Don Giacinto ‘O Presebbio

Don Giacinto ‘O Presebbio

di Antonio Greco

( articolo del compianto M° presepista stabiese, Antonio Greco,
pubblicato sulla rivista “il Presepe” numero 66 di giugno 1971 )

presebbio

Presepe napoletano: particolare della “Natività” (opera del M° Opera del M° Antonio Greco)

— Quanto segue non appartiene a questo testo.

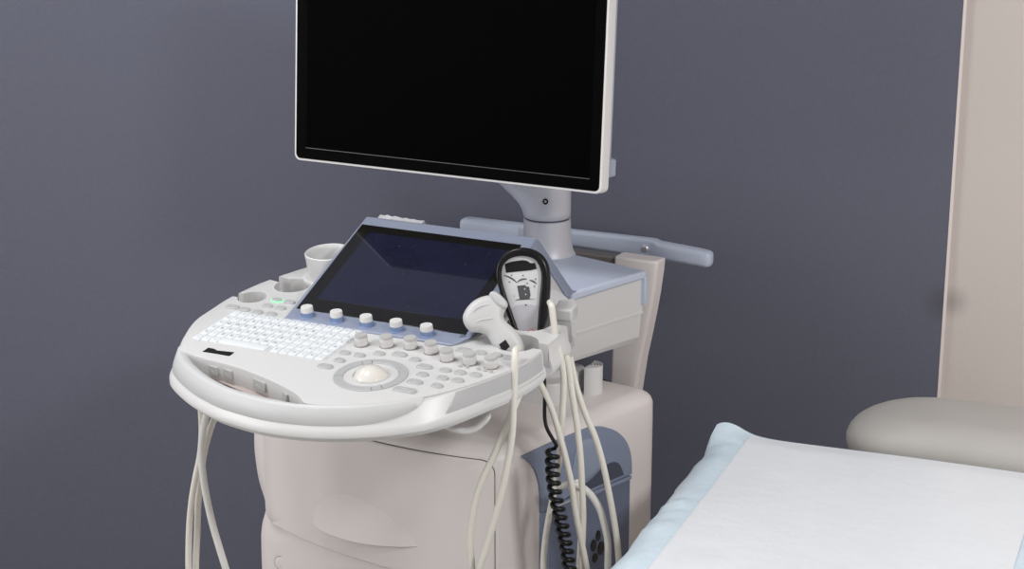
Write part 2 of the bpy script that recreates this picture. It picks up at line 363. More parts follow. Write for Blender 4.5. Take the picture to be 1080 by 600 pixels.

Don Giacinto “o presebbio” (scherzoso nomignolo affibbiatogli dagli amici intimi), era un modesto funzionario della R. Dogana, conduceva una modesta esistenza tra casa e ufficio. Un sigaro lo fumava volentieri, ma quando glielo offrivano, altrimenti non c’era verso che varcasse la soglia del tabaccaio.
Si imponeva un itinerario fisso tra casa e lavoro senza l’uso del tram, ma, se usciva dal suo abituale, faceva volentieri una passeggiata a fine mese verso S. Biagio dei Librai a curiosare sulle soglie dei fondachi di S. Gregorio Armeno: là spendeva tutti i risparmi di un mese 2.50 o al massimo 4 lire acquistando qualche figurina eccezionale o alcuni accessori o qualche animale finemente trattato.
Fatto l’acquisto si avviava felice verso casa e a chi bene lo conosceva, passando diceva: sono andato a comprare la mia razione di “toscani” e l’altro ammiccando al pacchetto maliziosamente di rimando diceva: “Don Giacì sempre ‘o presebbio!..”.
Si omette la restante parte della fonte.